----- SOURCE EXCERPT

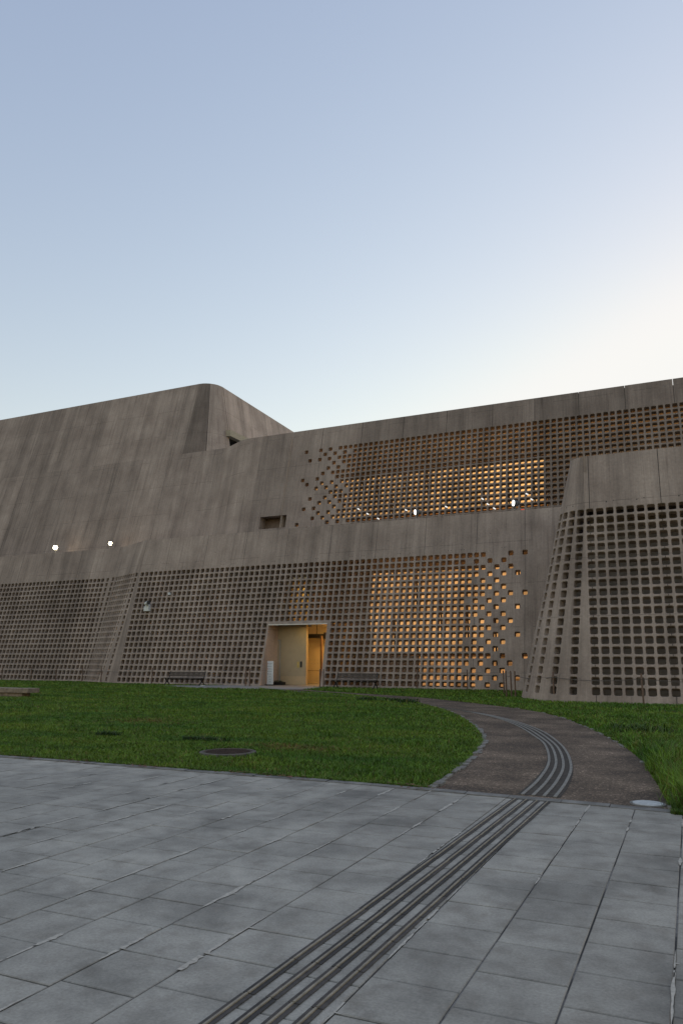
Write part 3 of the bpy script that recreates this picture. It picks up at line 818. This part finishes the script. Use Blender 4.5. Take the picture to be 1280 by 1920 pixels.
for bi in range(4):
    t = bi / 3; ln = [a_.lerp(b_, t) for a_, b_ in zip(SA, SD)]
    mb = MB()
    for i in range(len(ln) - 1):
        a_, b_ = ln[i], ln[i + 1]; dr = (b_ - a_).normalized(); nn = Vector((-dr.y, dr.x, 0)) * .019
        d0 = (ln[i] - ln[max(i - 1, 0)]); d0 = dr if d0.length == 0 else (d0.normalized() + dr).normalized(); n0 = Vector((-d0.y, d0.x, 0)) * .019
        d1 = (ln[min(i + 2, len(ln) - 1)] - b_); d1 = dr if d1.length == 0 else (d1.normalized() + dr).normalized(); n1_ = Vector((-d1.y, d1.x, 0)) * .019
        p4 = [a_ - n0, b_ - n1_, b_ + n1_, a_ + n0]
        mb.poly([(p.x, p.y, .010) for p in p4])
        for u, w_ in ((0, 1), (2, 3), (1, 2), (3, 0)):
            mb.poly([(p4[u].x, p4[u].y, .001), (p4[w_].x, p4[w_].y, .001), (p4[w_].x, p4[w_].y, .010), (p4[u].x, p4[u].y, .010)])
    struct(mb.build('tactile_bar', M_BARG))

# ------------------------------------------------------------------ grass
m, nt, N, L, b = new_mat('grass_blades')
at = N.new('ShaderNodeAttribute'); at.attribute_name = 'tone'
tc = N.new('ShaderNodeTexCoord').outputs['Object']
n1 = noise(nt, scalev(nt, tc, .6, 1.3), .5, 5, .65); n2 = noise(nt, tc, 2.2, 4, .6)
c = mixc(nt, 'MULTIPLY', 1, at.outputs['Color'], ramp(nt, n1, [(.35, (.64, .80, .7)), (.65, (1.42, 1.18, 1.0))]))
c = mixc(nt, 'MULTIPLY', 1, c, ramp(nt, n2, [(.35, g3(.72)), (.65, g3(1.2))]))
L.new(c, b.inputs['Base Color']); b.inputs['Roughness'].default_value = .55
b.inputs['Specular IOR Level'].default_value = .25; M_GRASS = m

def inside(px, py, poly):
    c = np.zeros(len(px), bool); n = len(poly)
    for i in range(n):
        x0, y0 = poly[i]; x1, y1 = poly[(i + 1) % n]
        if y0 == y1: continue
        k = ((y0 > py) != (y1 > py)) & (px < (x1 - x0) * (py - y0) / (y1 - y0) + x0); c ^= k
    return c
path_poly = [(p.x, p.y) for p in SLf] + [(p.x, p.y) for p in reversed(SRt)]
apron = [(-28.0, 35.5), (-24.0, 33.75), (-19.6, 33.65), (-17.8, 34.4), (-18.4, 37.7), (-24.5, 37.7)]
lwall = [(-70, 39.3), (-37.4, 39.3), (-35.0, 38.2), (-33, 37.5), (3, 37.5), (3, 60), (-70, 60)]
bast = [(-6.5, 38), (-6.5, 31.6), (-6.1, 30.2), (-5.2, 29.2), (-4.2, 28.75), (-3.2, 28.6), (12, 28.6), (12, 40), (-6.5, 40)]
def blades(name, x, y, hgt, wid, lean, colr, z=-.03):
    n = len(x); an = rng.uniform(0, 2 * np.pi, n); dx, dy = np.cos(an), np.sin(an)
    la = rng.uniform(0, 2 * np.pi, n); lx, ly = np.cos(la) * lean * hgt, np.sin(la) * lean * hgt
    P = np.zeros((n, 5, 3), 'f')
    P[:, 0] = np.stack([x - dx * wid / 2, y - dy * wid / 2, np.full(n, z)], 1); P[:, 1] = np.stack([x + dx * wid / 2, y + dy * wid / 2, np.full(n, z)], 1)
    mx, my, mz = x + lx * .35, y + ly * .35, z + hgt * .6
    P[:, 2] = np.stack([mx + dx * wid * .4, my + dy * wid * .4, mz], 1); P[:, 3] = np.stack([mx - dx * wid * .4, my - dy * wid * .4, mz], 1)
    P[:, 4] = np.stack([x + lx, y + ly, z + hgt * (1 - .25 * lean)], 1)
    base = (np.arange(n) * 5)[:, None]
    li = np.concatenate([base + np.array([[0, 1, 2, 3]]), base + np.array([[3, 2, 4]])], 1).ravel()
    me = bpy.data.meshes.new(name); me.vertices.add(n * 5); me.vertices.foreach_set('co', P.ravel())
    me.loops.add(n * 7); me.loops.foreach_set('vertex_index', li.astype('i'))
    me.polygons.add(n * 2); ls = np.stack([np.arange(n) * 7, np.arange(n) * 7 + 4], 1).ravel()
    me.polygons.foreach_set('loop_start', ls.astype('i'))
    me.update(calc_edges=True); me.validate()
    tn = me.color_attributes.new('tone', 'FLOAT_COLOR', 'POINT')
    cc = np.repeat(np.concatenate([colr, np.ones((n, 1))], 1)[:, None], 5, 1).astype('f'); tn.data.foreach_set('color', cc.ravel())
    return link(name, me, [M_GRASS])
def gcol(n, base=(.098, .178, .020), var=.22, yellow=.06):
    c = np.array(base)[None] * np.exp(rng.normal(0, var, (n, 1))); y = rng.random(n) < yellow
    c[y] = np.array((.19, .17, .055)) * rng.uniform(.6, 1.2, (y.sum(), 1)); return np.clip(c, 0, 1)
def ok_lawn(x, y):
    ky = np.where(x < -4, 8.98, 8.98 - .072 * (x + 4)) + .13
    o = (y > ky) & ~inside(x, y, path_poly) & ~inside(x, y, apron) & ~inside(x, y, lwall) & ~inside(x, y, bast)
    o &= np.hypot(x + 7.15, y - 11.0) > .50
    return o
bands = [(9.0, 12.5, -16, 4, 1500), (12.5, 17, -20, 4, 800), (17, 24, -30, 5, 330), (24, 31, -40, 7, 170), (31, 39.5, -52, 4, 95)]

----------

DESCRIPTION OF THE TASK: Write out the full set of lines verbatim, without the pictures.

TASK SOLUTION:
Write part 3 of the bpy script that recreates this picture. It picks up at line 818. This part finishes the script. Use Blender 4.5. Take the picture to be 1280 by 1920 pixels.
for bi in range(4):
    t = bi / 3; ln = [a_.lerp(b_, t) for a_, b_ in zip(SA, SD)]
    mb = MB()
    for i in range(len(ln) - 1):
        a_, b_ = ln[i], ln[i + 1]; dr = (b_ - a_).normalized(); nn = Vector((-dr.y, dr.x, 0)) * .019
        d0 = (ln[i] - ln[max(i - 1, 0)]); d0 = dr if d0.length == 0 else (d0.normalized() + dr).normalized(); n0 = Vector((-d0.y, d0.x, 0)) * .019
        d1 = (ln[min(i + 2, len(ln) - 1)] - b_); d1 = dr if d1.length == 0 else (d1.normalized() + dr).normalized(); n1_ = Vector((-d1.y, d1.x, 0)) * .019
        p4 = [a_ - n0, b_ - n1_, b_ + n1_, a_ + n0]
        mb.poly([(p.x, p.y, .010) for p in p4])
        for u, w_ in ((0, 1), (2, 3), (1, 2), (3, 0)):
            mb.poly([(p4[u].x, p4[u].y, .001), (p4[w_].x, p4[w_].y, .001), (p4[w_].x, p4[w_].y, .010), (p4[u].x, p4[u].y, .010)])
    struct(mb.build('tactile_bar', M_BARG))

# ------------------------------------------------------------------ grass
m, nt, N, L, b = new_mat('grass_blades')
at = N.new('ShaderNodeAttribute'); at.attribute_name = 'tone'
tc = N.new('ShaderNodeTexCoord').outputs['Object']
n1 = noise(nt, scalev(nt, tc, .6, 1.3), .5, 5, .65); n2 = noise(nt, tc, 2.2, 4, .6)
c = mixc(nt, 'MULTIPLY', 1, at.outputs['Color'], ramp(nt, n1, [(.35, (.64, .80, .7)), (.65, (1.42, 1.18, 1.0))]))
c = mixc(nt, 'MULTIPLY', 1, c, ramp(nt, n2, [(.35, g3(.72)), (.65, g3(1.2))]))
L.new(c, b.inputs['Base Color']); b.inputs['Roughness'].default_value = .55
b.inputs['Specular IOR Level'].default_value = .25; M_GRASS = m

def inside(px, py, poly):
    c = np.zeros(len(px), bool); n = len(poly)
    for i in range(n):
        x0, y0 = poly[i]; x1, y1 = poly[(i + 1) % n]
        if y0 == y1: continue
        k = ((y0 > py) != (y1 > py)) & (px < (x1 - x0) * (py - y0) / (y1 - y0) + x0); c ^= k
    return c
path_poly = [(p.x, p.y) for p in SLf] + [(p.x, p.y) for p in reversed(SRt)]
apron = [(-28.0, 35.5), (-24.0, 33.75), (-19.6, 33.65), (-17.8, 34.4), (-18.4, 37.7), (-24.5, 37.7)]
lwall = [(-70, 39.3), (-37.4, 39.3), (-35.0, 38.2), (-33, 37.5), (3, 37.5), (3, 60), (-70, 60)]
bast = [(-6.5, 38), (-6.5, 31.6), (-6.1, 30.2), (-5.2, 29.2), (-4.2, 28.75), (-3.2, 28.6), (12, 28.6), (12, 40), (-6.5, 40)]
def blades(name, x, y, hgt, wid, lean, colr, z=-.03):
    n = len(x); an = rng.uniform(0, 2 * np.pi, n); dx, dy = np.cos(an), np.sin(an)
    la = rng.uniform(0, 2 * np.pi, n); lx, ly = np.cos(la) * lean * hgt, np.sin(la) * lean * hgt
    P = np.zeros((n, 5, 3), 'f')
    P[:, 0] = np.stack([x - dx * wid / 2, y - dy * wid / 2, np.full(n, z)], 1); P[:, 1] = np.stack([x + dx * wid / 2, y + dy * wid / 2, np.full(n, z)], 1)
    mx, my, mz = x + lx * .35, y + ly * .35, z + hgt * .6
    P[:, 2] = np.stack([mx + dx * wid * .4, my + dy * wid * .4, mz], 1); P[:, 3] = np.stack([mx - dx * wid * .4, my - dy * wid * .4, mz], 1)
    P[:, 4] = np.stack([x + lx, y + ly, z + hgt * (1 - .25 * lean)], 1)
    base = (np.arange(n) * 5)[:, None]
    li = np.concatenate([base + np.array([[0, 1, 2, 3]]), base + np.array([[3, 2, 4]])], 1).ravel()
    me = bpy.data.meshes.new(name); me.vertices.add(n * 5); me.vertices.foreach_set('co', P.ravel())
    me.loops.add(n * 7); me.loops.foreach_set('vertex_index', li.astype('i'))
    me.polygons.add(n * 2); ls = np.stack([np.arange(n) * 7, np.arange(n) * 7 + 4], 1).ravel()
    me.polygons.foreach_set('loop_start', ls.astype('i'))
    me.update(calc_edges=True); me.validate()
    tn = me.color_attributes.new('tone', 'FLOAT_COLOR', 'POINT')
    cc = np.repeat(np.concatenate([colr, np.ones((n, 1))], 1)[:, None], 5, 1).astype('f'); tn.data.foreach_set('color', cc.ravel())
    return link(name, me, [M_GRASS])
def gcol(n, base=(.098, .178, .020), var=.22, yellow=.06):
    c = np.array(base)[None] * np.exp(rng.normal(0, var, (n, 1))); y = rng.random(n) < yellow
    c[y] = np.array((.19, .17, .055)) * rng.uniform(.6, 1.2, (y.sum(), 1)); return np.clip(c, 0, 1)
def ok_lawn(x, y):
    ky = np.where(x < -4, 8.98, 8.98 - .072 * (x + 4)) + .13
    o = (y > ky) & ~inside(x, y, path_poly) & ~inside(x, y, apron) & ~inside(x, y, lwall) & ~inside(x, y, bast)
    o &= np.hypot(x + 7.15, y - 11.0) > .50
    return o
bands = [(9.0, 12.5, -16, 4, 1500), (12.5, 17, -20, 4, 800), (17, 24, -30, 5, 330), (24, 31, -40, 7, 170), (31, 39.5, -52, 4, 95)]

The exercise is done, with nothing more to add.